Der Vibronet-Signalmaster wird direkt an das vorhandene lokale Ethernet-Netzwerk angeschlossen. Von jedem Computer im LAN (Local Area Network) besteht damit ein direkter Zugriff zur Zustandsüberwachung. Der Verbindungsaufbau von außen für Wartungsarbeiten am System und für Telemonitoring ist über einen integrierten ISDN-Router möglich. Auf diesem Weg können im Alarmfall auch zusätzliche eMail- oder SMS-Nachrichten verschickt werden.

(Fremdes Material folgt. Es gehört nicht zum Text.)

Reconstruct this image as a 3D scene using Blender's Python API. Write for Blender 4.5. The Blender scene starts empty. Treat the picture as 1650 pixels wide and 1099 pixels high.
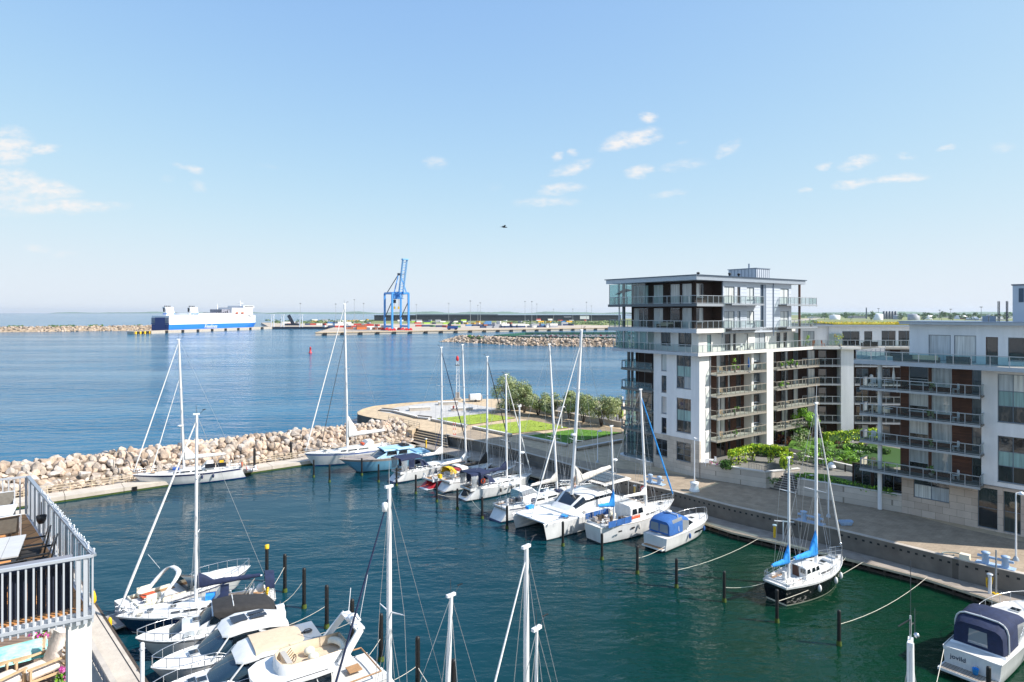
SUN_E, SKY_E, EXPO = 4.4, .115, .78
AIR, DUST, OZ = .6, .3, 10.0
SM = SKY_E * 2 ** EXPO
TINT, VEIL = (1.18, 1.0, 1.12), (.815 / SM, .875 / SM, .945 / SM)
CLB = .94 / SM
WAVE = (.16, 1.0, 1.4); WCOL = ((.002, .11, .21), (.002, .085, .17))
BWAVE = (.11, .38, .36); BCOL = ((.002, .040, .058), (.002, .030, .046)); REFL_GREEN = (.002, .026, .012); SPEC = (.3, .13)
HAZE = 4e-5
import bpy, bmesh, math, random
from mathutils import Vector, Matrix
R = math.radians
rnd = random.Random(7)
scene = bpy.context.scene
COL = scene.collection
# ---------------------------------------------------------------- camera model (metres)
F, CX, HY, CAM, G = 1040.0, 825.0, 503.0, 23.8, 2.4     # G = promenade level above the water
def at(px, py, z=0.0):                                  # point of the level plane z seen at a photo position
    D = F * (CAM - z) / (py - HY)
    return Vector(((px - CX) / F * D, D, z))
def atd(px, py, D):
    return Vector(((px - CX) / F * D, D, CAM - (py - HY) / F * D))
# ---------------------------------------------------------------- materials
M = {}
def lin(h):
    h = h.lstrip('#'); o = []
    for i in (0, 2, 4):
        c = int(h[i:i+2], 16) / 255
        o.append(c / 12.92 if c <= .04045 else ((c + .055) / 1.055) ** 2.4)
    return o
def mat(name, col, rough=.5, metal=0, var=0.0, scale=4, bump=0.0, bscale=None, spec=.5, stretch=None, var2=None, alpha=None, coat=0):
    m = bpy.data.materials.new(name); m.use_nodes = True
    nt = m.node_tree; b = nt.nodes['Principled BSDF']
    c = lin(col) if isinstance(col, str) else list(col)
    b.inputs['Base Color'].default_value = (*c, 1)
    b.inputs['Roughness'].default_value = rough; b.inputs['Metallic'].default_value = metal
    b.inputs['Specular IOR Level'].default_value = spec
    if coat: b.inputs['Coat Weight'].default_value = coat; b.inputs['Coat Roughness'].default_value = .06
    if var or bump:
        tc = nt.nodes.new('ShaderNodeTexCoord'); mp = nt.nodes.new('ShaderNodeMapping')
        nt.links.new(tc.outputs['Object'], mp.inputs[0])
        if stretch: mp.inputs['Scale'].default_value = stretch
    if var:
        n = nt.nodes.new('ShaderNodeTexNoise'); n.inputs['Scale'].default_value = scale; n.inputs['Detail'].default_value = 5; n.inputs['Roughness'].default_value = .65
        nt.links.new(mp.outputs[0], n.inputs['Vector'])
        r = nt.nodes.new('ShaderNodeValToRGB'); e = r.color_ramp.elements
        d = lin(var2) if var2 else [x * (1 - var) for x in c]
        l = c if var2 else [min(1, x * (1 + var * .6)) for x in c]
        e[0].position = .32; e[1].position = .68
        e[0].color = (*d, 1); e[1].color = (*l, 1)
        nt.links.new(n.outputs[0], r.inputs[0]); nt.links.new(r.outputs[0], b.inputs['Base Color'])
    if bump:
        n2 = nt.nodes.new('ShaderNodeTexNoise'); n2.inputs['Scale'].default_value = bscale or scale * 3; n2.inputs['Detail'].default_value = 4
        nt.links.new(mp.outputs[0], n2.inputs['Vector'])
        bp = nt.nodes.new('ShaderNodeBump'); bp.inputs['Strength'].default_value = bump; bp.inputs['Distance'].default_value = .1
        nt.links.new(n2.outputs[0], bp.inputs['Height']); nt.links.new(bp.outputs[0], b.inputs['Normal'])
    M[name] = m
    return m
def tiles(name, c1, c2, mortar, bw, bh, ms=.015, rough=.8, mode='wall', off=.5, var=.2):
    m = bpy.data.materials.new(name); m.use_nodes = True; nt = m.node_tree; b = nt.nodes['Principled BSDF']
    N = nt.nodes.new; tc = N('ShaderNodeTexCoord'); sp = N('ShaderNodeSeparateXYZ'); cb = N('ShaderNodeCombineXYZ')
    nt.links.new(tc.outputs['Object'], sp.inputs[0])
    if mode == 'wall':
        ad = N('ShaderNodeMath'); nt.links.new(sp.outputs[0], ad.inputs[0]); nt.links.new(sp.outputs[1], ad.inputs[1])
        nt.links.new(ad.outputs[0], cb.inputs[0]); nt.links.new(sp.outputs[2], cb.inputs[1])
    else:
        nt.links.new(sp.outputs[0], cb.inputs[0]); nt.links.new(sp.outputs[1], cb.inputs[1])
    br = N('ShaderNodeTexBrick'); br.offset = off
    br.inputs['Scale'].default_value = 1; br.inputs['Brick Width'].default_value = bw; br.inputs['Row Height'].default_value = bh
    br.inputs['Mortar Size'].default_value = ms
    br.inputs['Color1'].default_value = (*lin(c1), 1); br.inputs['Color2'].default_value = (*lin(c2), 1); br.inputs['Mortar'].default_value = (*lin(mortar), 1)
    nt.links.new(cb.outputs[0], br.inputs['Vector'])
    n = N('ShaderNodeTexNoise'); n.inputs['Scale'].default_value = .8; n.inputs['Detail'].default_value = 6; nt.links.new(tc.outputs['Object'], n.inputs['Vector'])
    mr = N('ShaderNodeMapRange'); mr.inputs['From Min'].default_value = .3; mr.inputs['From Max'].default_value = .7
    mr.inputs['To Min'].default_value = 1 - var; mr.inputs['To Max'].default_value = 1 + var * .5; nt.links.new(n.outputs[0], mr.inputs[0])
    mx = N('ShaderNodeMix'); mx.data_type = 'RGBA'; mx.blend_type = 'MULTIPLY'; mx.inputs[0].default_value = 1
    nt.links.new(br.outputs[0], mx.inputs[6]); nt.links.new(mr.outputs[0], mx.inputs[7]); nt.links.new(mx.outputs[2], b.inputs['Base Color'])
    b.inputs['Roughness'].default_value = rough
    M[name] = m
def glassmat(name, tint, refl=.12, trans=.8, rough=.02, ior=1.3):
    m = bpy.data.materials.new(name); m.use_nodes = True; nt = m.node_tree; N = nt.nodes.new
    nt.nodes.remove(nt.nodes['Principled BSDF']); out = nt.nodes['Material Output']
    tr = N('ShaderNodeBsdfTransparent'); tr.inputs[0].default_value = (*lin(tint), 1)
    gl = N('ShaderNodeBsdfGlossy'); gl.inputs['Roughness'].default_value = rough; gl.inputs[0].default_value = (.9, .95, 1, 1)
    df = N('ShaderNodeBsdfDiffuse'); df.inputs[0].default_value = (*lin(tint), 1)
    m1 = N('ShaderNodeMixShader'); m1.inputs[0].default_value = 1 - trans
    nt.links.new(tr.outputs[0], m1.inputs[1]); nt.links.new(df.outputs[0], m1.inputs[2])
    fr = N('ShaderNodeFresnel'); fr.inputs[0].default_value = ior
    ad = N('ShaderNodeMath'); ad.operation = 'ADD'; ad.use_clamp = True; ad.inputs[1].default_value = refl - .04
    nt.links.new(fr.outputs[0], ad.inputs[0])
    m2 = N('ShaderNodeMixShader'); nt.links.new(ad.outputs[0], m2.inputs[0]); nt.links.new(m1.outputs[0], m2.inputs[1]); nt.links.new(gl.outputs[0], m2.inputs[2])
    nt.links.new(m2.outputs[0], out.inputs[0]); M[name] = m
def panemat(name, cols, rough=.04):                     # window glazing with what hangs behind it, varied from pane to pane
    m = bpy.data.materials.new(name); m.use_nodes = True; nt = m.node_tree; N = nt.nodes.new; b = nt.nodes['Principled BSDF']
    oi = N('ShaderNodeObjectInfo'); r = N('ShaderNodeValToRGB'); r.color_ramp.interpolation = 'CONSTANT'
    e = r.color_ramp.elements
    while len(e) < len(cols): e.new(.5)
    for i, c in enumerate(cols): e[i].position = i / len(cols); e[i].color = (*lin(c), 1)
    nt.links.new(oi.outputs['Random'], r.inputs[0])
    tc = N('ShaderNodeTexCoord'); mp = N('ShaderNodeMapping'); mp.inputs['Scale'].default_value = (5, 5, .22); nt.links.new(tc.outputs['Object'], mp.inputs[0]); n = N('ShaderNodeTexNoise'); n.inputs['Scale'].default_value = 1.1; nt.links.new(mp.outputs[0], n.inputs['Vector'])
    mr = N('ShaderNodeMapRange'); mr.inputs['From Min'].default_value = .35; mr.inputs['From Max'].default_value = .65; mr.inputs['To Min'].default_value = .72; mr.inputs['To Max'].default_value = 1.1
    nt.links.new(n.outputs[0], mr.inputs[0])
    mx = N('ShaderNodeMix'); mx.data_type = 'RGBA'; mx.blend_type = 'MULTIPLY'; mx.inputs[0].default_value = 1
    nt.links.new(r.outputs[0], mx.inputs[6]); nt.links.new(mr.outputs[0], mx.inputs[7]); nt.links.new(mx.outputs[2], b.inputs['Base Color'])
    b.inputs['Roughness'].default_value = rough; b.inputs['Specular IOR Level'].default_value = .9
    n2 = N('ShaderNodeTexNoise'); n2.inputs['Scale'].default_value = .7; nt.links.new(tc.outputs['Object'], n2.inputs['Vector'])
    bp = N('ShaderNodeBump'); bp.inputs['Strength'].default_value = .08; bp.inputs['Distance'].default_value = .1; nt.links.new(n2.outputs[0], bp.inputs['Height']); nt.links.new(bp.outputs[0], b.inputs['Normal'])
    M[name] = m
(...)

Gleich zwei Schäden erkannt
Ein loser Wälzkörper führt zum Lagerschaden am Lüfter B Block Cooling: Die Kenngrößendaten zeigten am keilriemenseitigen Lager der Ventilatorwelle einen auffälligen Trendverlauf. In unregelmäßigen Zeitabständen stieg die Schwingstärke gemäß ISO 10816-3 kurzzeitig auf Pegel an, die um den Faktor 2 bis 3 über den zulässigen Grenzwerten lagen. Gleichzeitig erreichte auch der Stoßimpulspegel für die Wälzlagerüberwachung den Alarmbereich. Nach jeweils kurzer Zeit waren die ursprünglichen Gutpegel aber wieder erreicht. Die bei Grenzwertüberschreitung automatisch ausgelösten Alarmspektren ließen die Wälzkörperschadensfrequenz als dominanten Frequenzanteil erkennen. Mit diesen Hinweisen musste vermutet werden, dass Wälzkörper im Betrieb zeitweise verklemmen, also ein Problem der Wälzkörperführung, möglicherweise ein Käfigdefekt, vorliegt. In jedem Fall ist das Ausfallrisiko bei solchen Schäden sehr hoch. Der Befund schließlich ergab einen losen Wälzkörper in einer Laufbahn des Pendelrollenlagers. Eigentliche Ursache war die verschlissene Führungsnase für diese Wälzkörper.
Sofort nach Inbetriebnahme der Online-Schwingungsüberwachung fiel am Ventilator B Air Knifes das kupplungsseitige Lager der Lüfterwelle durch deutlich erhöhte Stoßimpulspegel auf. Ebenfalls feststellbar war eine zeitweise Erhöhung der Schwingstärke gemäß ISO 10816-3 sowie der Lagertemperatur. Da im Hüllkurvenspektrum keine Wälzlagerschadensfrequenzen erkennbar waren, entschloss man sich kurzfristig, das Lager zu inspizieren, denn hohe Stoßimpulspegel sind typisch für fortgeschrittene Wälzlagerschäden. Als Befund wurde schließlich ein gebrochener Käfig festgestellt und damit eine Schadensart, die immer ein hohes Ausfallrisiko bedeutet.
Inzwischen wurden in zwei weiteren Ausbaustufen die Glaspressen, Hydraulik- aggregate und Bandantriebe in die Online-Zustandsüberwachung integriert. Die Überwachung dieser speziellen Aggregate erfordert die Verknüpfung von Kenngrößen- und Signalmessungen mit bestimmten Arbeitspunkten des Aggregates, da hier im Gegensatz zu kontinuierlich laufenden Prozesslüftern diskontinuierliche Vorgänge zu überwachen sind.